Mapplethorpe is pronounced as if its first part were maple, containing the long/tense vowel of may, make and main.

This is bizarre, because of the double p in the spelling. When an English word is written with a double stop consonant (pp, bb, mm, tt, dd, nn, gg), a preceding single vowel letter is pronounced short/lax, and not long/tense. Here are examples containing a, e, i, o, u, with transcriptions from Oxford Dictionaries:

beggar /ˈbɛgə/
Twitter /ˈtwɪtə/
comment /ˈkɒmɛnt/
rubbish /ˈrʌbɪʃ/, pudding /ˈpʊdɪŋ/

So Mapple- should rhyme with apple, but instead it sounds exactly like maple /ˈmp(ə)l/. This feature of Mapplethorpe’s spelling is striking enough to cause puzzlement among native speakers. Here’s an extract from The Independent newspaper’s review of a 2011 exhibition:

The only hint of controversy at Wednesday’s private view was over how to pronounce Mapplethorpe’s name.

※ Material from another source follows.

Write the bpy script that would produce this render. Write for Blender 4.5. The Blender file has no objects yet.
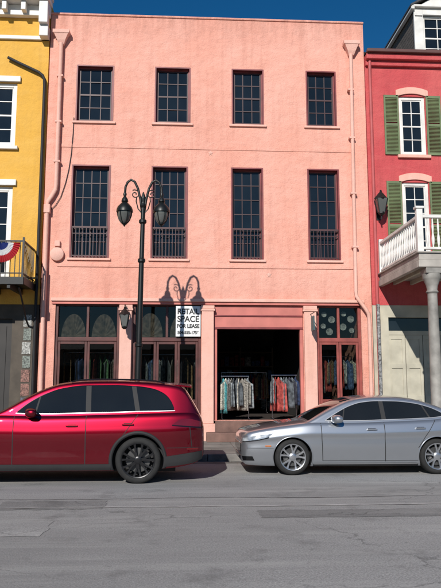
import bpy, bmesh, math, random
import numpy as np
from mathutils import Vector, Matrix
random.seed(7)
scene=bpy.context.scene
COL=scene.collection

# ---------------------------------------------------------------- materials
def newmat(name):
    m=bpy.data.materials.new(name); m.use_nodes=True
    nt=m.node_tree; b=nt.nodes.get('Principled BSDF')
    return m,nt,b
def setin(b,k,v):
    if k in b.inputs: b.inputs[k].default_value=v
def rgba(c): return (c[0],c[1],c[2],1.0)
def plain(name,c,rough=.6,metal=0.0,var=.15,scale=3.0,bump=0.0,bscale=60,coat=0.0,spec=.5):
    m,nt,b=newmat(name)
    tc=nt.nodes.new('ShaderNodeTexCoord'); nz=nt.nodes.new('ShaderNodeTexNoise')
    nz.inputs['Scale'].default_value=scale; nz.inputs['Detail'].default_value=6
    nt.links.new(tc.outputs['Object'],nz.inputs['Vector'])
    mr=nt.nodes.new('ShaderNodeMapRange'); mr.inputs['From Min'].default_value=.3; mr.inputs['From Max'].default_value=.7
    nt.links.new(nz.outputs['Fac'],mr.inputs['Value'])
    mx=nt.nodes.new('ShaderNodeMix'); mx.data_type='RGBA'
    mx.inputs['A'].default_value=rgba([x*(1-var) for x in c]); mx.inputs['B'].default_value=rgba([min(1,x*(1+var)) for x in c])
    nt.links.new(mr.outputs['Result'],mx.inputs['Factor']); nt.links.new(mx.outputs['Result'],b.inputs['Base Color'])
    setin(b,'Roughness',rough); setin(b,'Metallic',metal); setin(b,'Coat Weight',coat); setin(b,'Coat Roughness',.03); setin(b,'Specular IOR Level',spec)
    if bump>0:
        n2=nt.nodes.new('ShaderNodeTexNoise'); n2.inputs['Scale'].default_value=bscale; n2.inputs['Detail'].default_value=4
        nt.links.new(tc.outputs['Object'],n2.inputs['Vector'])
        bp=nt.nodes.new('ShaderNodeBump'); bp.inputs['Strength'].default_value=bump; bp.inputs['Distance'].default_value=.02
        nt.links.new(n2.outputs['Fac'],bp.inputs['Height']); nt.links.new(bp.outputs['Normal'],b.inputs['Normal'])
    return m
def stucco(name,c,dirt,light,amt=.5,bump=.5,grime=None):
    m,nt,b=newmat(name); L=nt.links.new; N=nt.nodes.new
    tc=N('ShaderNodeTexCoord')
    def noise(scale,vec=(1,1,1),det=6,rough=.6,dist=0):
        mp=N('ShaderNodeMapping'); mp.inputs['Scale'].default_value=vec
        L(tc.outputs['Object'],mp.inputs['Vector'])
        n=N('ShaderNodeTexNoise'); n.inputs['Scale'].default_value=scale; n.inputs['Detail'].default_value=det; n.inputs['Roughness'].default_value=rough; n.inputs['Distortion'].default_value=dist
        L(mp.outputs['Vector'],n.inputs['Vector']); return n.outputs['Fac']
    def ramp(src,a,bb):
        r=N('ShaderNodeMapRange'); r.inputs['From Min'].default_value=a; r.inputs['From Max'].default_value=bb
        L(src,r.inputs['Value']); return r.outputs['Result']
    def mul(a,k):
        mm=N('ShaderNodeMath'); mm.operation='MULTIPLY'; L(a,mm.inputs[0])
        if isinstance(k,(int,float)): mm.inputs[1].default_value=k
        else: L(k,mm.inputs[1])
        return mm.outputs[0]
    def mix(fac,A,B,mult=1.0):
        if mult!=1.0: fac=mul(fac,mult)
        x=N('ShaderNodeMix'); x.data_type='RGBA'; L(fac,x.inputs['Factor'])
        for k,v in (('A',A),('B',B)):
            if isinstance(v,tuple): x.inputs[k].default_value=v
            else: L(v,x.inputs[k])
        return x.outputs['Result']
    col=mix(ramp(noise(.55,(1,1,1)),.40,.60),rgba(c),rgba(light),amt)
    col=mix(ramp(noise(1.3,(2.6,2.6,.22),7,.7),.50,.75),col,rgba(dirt),amt*.9)
    col=mix(ramp(noise(7,(1,1,.7),8,.7),.5,.75),col,rgba(dirt),amt*.45)
    col=mix(ramp(noise(2.2,(.5,.5,1.6)),.52,.68),col,rgba(light),amt*.6)
    if grime:
        sp=N('ShaderNodeSeparateXYZ'); L(tc.outputs['Object'],sp.inputs[0])
        for (za,zb,k) in grime:
            r=N('ShaderNodeMapRange'); r.inputs['From Min'].default_value=za; r.inputs['From Max'].default_value=zb; L(sp.outputs['Z'],r.inputs['Value'])
            col=mix(mul(r.outputs['Result'],ramp(noise(3.5,(1.6,1.6,.25),6,.7),.35,.7)),col,rgba([x*.55 for x in dirt]),k)
    L(col,b.inputs['Base Color']); setin(b,'Roughness',.9); setin(b,'Specular IOR Level',.2)
    add=N('ShaderNodeMath'); add.operation='ADD'
    L(noise(34,(1,1,1),5),add.inputs[0]); L(mul(noise(2.6,(1,1,1),3),3.5),add.inputs[1])
    bp=N('ShaderNodeBump'); bp.inputs['Strength'].default_value=bump; bp.inputs['Distance'].default_value=.03
    L(add.outputs[0],bp.inputs['Height']); L(bp.outputs['Normal'],b.inputs['Normal'])
    return m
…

Two men engaged in heated debate as they scaled the Hayward ramp beneath a line of the artist’s portraits. “It’s May-pul-thorpe.” “If it’s May-pul-thorpe, how come it’s got two Ps?”


Further notes

Some borrowed words and foreign names are (or may be) pronounced with long/tense vowels despite being written with a following double stop consonant, eg latte, pitta, prosciutto, Goebbels, Sinitta.

Double consonant letters should not themselves be pronounced long in English (as they are for example in Italian and Finnish). There’s no length contrast in the English consonant system.